En effet, faire mémoire du Seigneur comme il nous a dit de le faire en partageant le pain et la coupe, c’est d’abord contempler la vie tout entière de Jésus, qui est un don à tous les hommes et toutes les femmes qu’il rencontre avec leur fardeau et leurs chaînes de toutes sortes. Jésus les libère de ce qui les alourdit ou les asservit pour qu’ils soient disposés à accueillir la Parole inouïe qui donne la vie éternelle. Dans l’évangile de ce jour, il est clair que l’annonce du règne de Dieu va de pair avec les guérisons, l’assurance d’un logement et de la nourriture. Aux Douze qui veulent esquiver la tâche de loger et de nourrir la foule qui suit Jésus, celui-ci leur assigne la responsabilité de leur donner à manger. Quelle surprise ! Jésus nous enseigne par là que Dieu n’escamote pas ce que les économistes appellent les « besoins fondamentaux : se nourrir, se loger, se vêtir ». Notre Dieu n’est pas un rêveur qui nous offrirait le bonheur sans tenir compte de notre aspiration légitime à soigner ce corps physique que lui-même nous a donné. Ils sont dans l’erreur la plus totale et l’ignorance la plus crasse, ceux qui se détournent du Dieu des chrétiens sous prétexte qu’il n’offrirait le bonheur qu’outre-tombe.

L’Eglise a bien entendu et retenu l’injonction du Christ : « Donnez-leur vous-mêmes à manger » ; c’est pour cela que la doctrine sociale de l’Eglise met au cœur de la foi chrétienne l’engagement au développement, à la paix, au respect de la dignité des personne... Dans notre pays où la pauvreté et la misère frappent durement la majorité de nos concitoyens, les communautés chrétiennes qui célèbrent aujourd’hui la fête du Corps et du Sang du Christ doivent rivaliser d’initiatives et d’ardeur pour se donner à manger et donner à manger à ceux qui sont démunis, non pas à la manière des bonimenteurs qui lancent çà et là des miettes aux pauvres, mais par des plans ambitieux pour créer du travail et des revenus pérennes. Notre diocèse, dont l’immense majorité des ressortissants sont des paysans, est interpelé à faire face à de tels défis majorés par les effets de la guerre civile.

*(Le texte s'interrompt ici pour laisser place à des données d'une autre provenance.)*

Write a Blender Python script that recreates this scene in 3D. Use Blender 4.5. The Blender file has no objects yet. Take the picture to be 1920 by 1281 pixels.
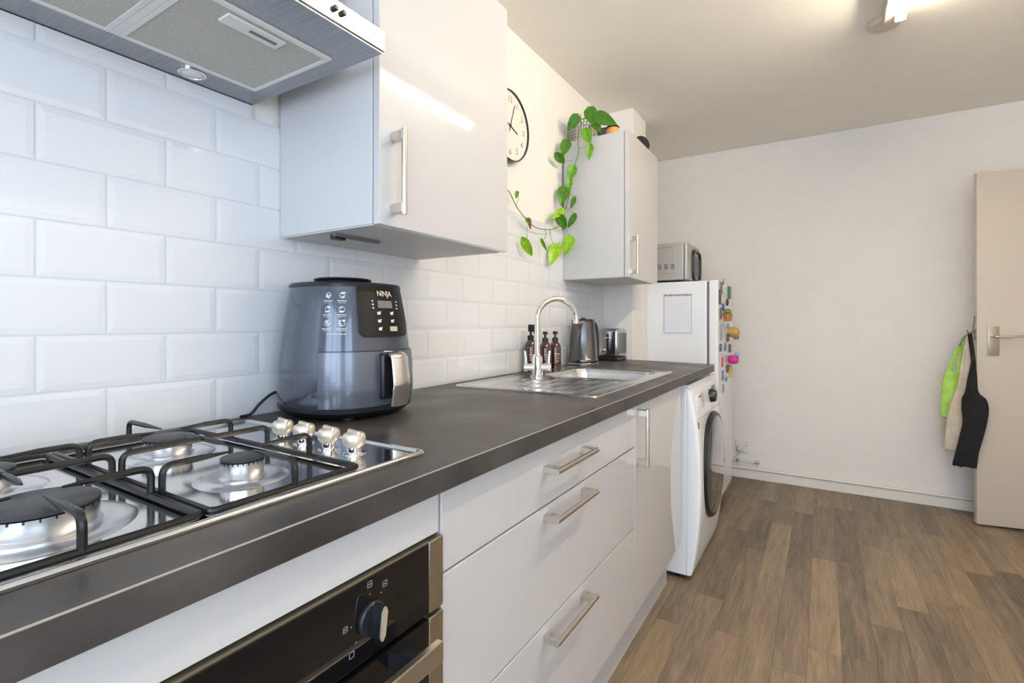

Cette multiplication des pains a un parfum de célébration eucharistique que dévoilent  les gestes et les paroles de Jésus qui «  prit les pains... et levant les yeux au ciel,  il les bénit,  les rompit et les donna à ses disciples... ». Quand j’ai dit lentement et solennellement ces mots, mes adolescents qui se préparaient à leur première communion se sont écriés : « mais c’est les paroles de la messe... » Ces enfants ont bien saisi, comme vous et moi, que Jésus ne veut pas en rester à donner du pain et des poissons pour se remplir le ventre, car une fois le ventre plein, les êtres humains n’ont pas rempli leur contrat avec eux-mêmes ; ils sentent plus ou moins perceptiblement qu’il y a autre chose que la nourriture pour être heureux.  Une fois qu’il les a nourris physiquement, Jésus leur propose de faire une autre quête et de goûter à une nourriture qui donne à la fois saveur d’humanité et de divinité  à leur existence.

Ecoutons alors Christ dire : « L’homme ne vit pas seulement de pain mais de toute parole qui sort de la bouche de Dieu » (Mt4, 4). Christ n’est-il pas la Parole éternelle de Dieu, lui qui nous dit encore qu’il est le Pain vivant descendu du ciel ? Manger Christ, c’est recevoir en nous la vie de Dieu, c’est devenir ce que nous mangeons, corps et sang du Christ. C’est donc aussi notre fête à nous aujourd’hui qui sommes le corps et le sang du Christ. Au cours de chaque eucharistie, nous faisons mémoire de Jésus qui a donné sa vie sur la croix pour nous. Faire mémoire, c’est croire que cette vie continue à être donnée maintenant ; le sacrifice de la croix est présent dans notre monde et dans nos vies.

Nous allons rentrer chez nous à la fin de la messe, mais c’est là qu’une autre messe commence, plutôt la messe continue, car nous allons faire mémoire de Jésus en donnant nous aussi notre vie, notre temps, notre attention, notre énergie, notre amour à nos frères et sœurs. Et là, nous ne pouvons pas tricher, car tout le monde est capable de mesurer notre implication personnelle et communautaire pour que notre prochain ait son compte de pain et d’amour.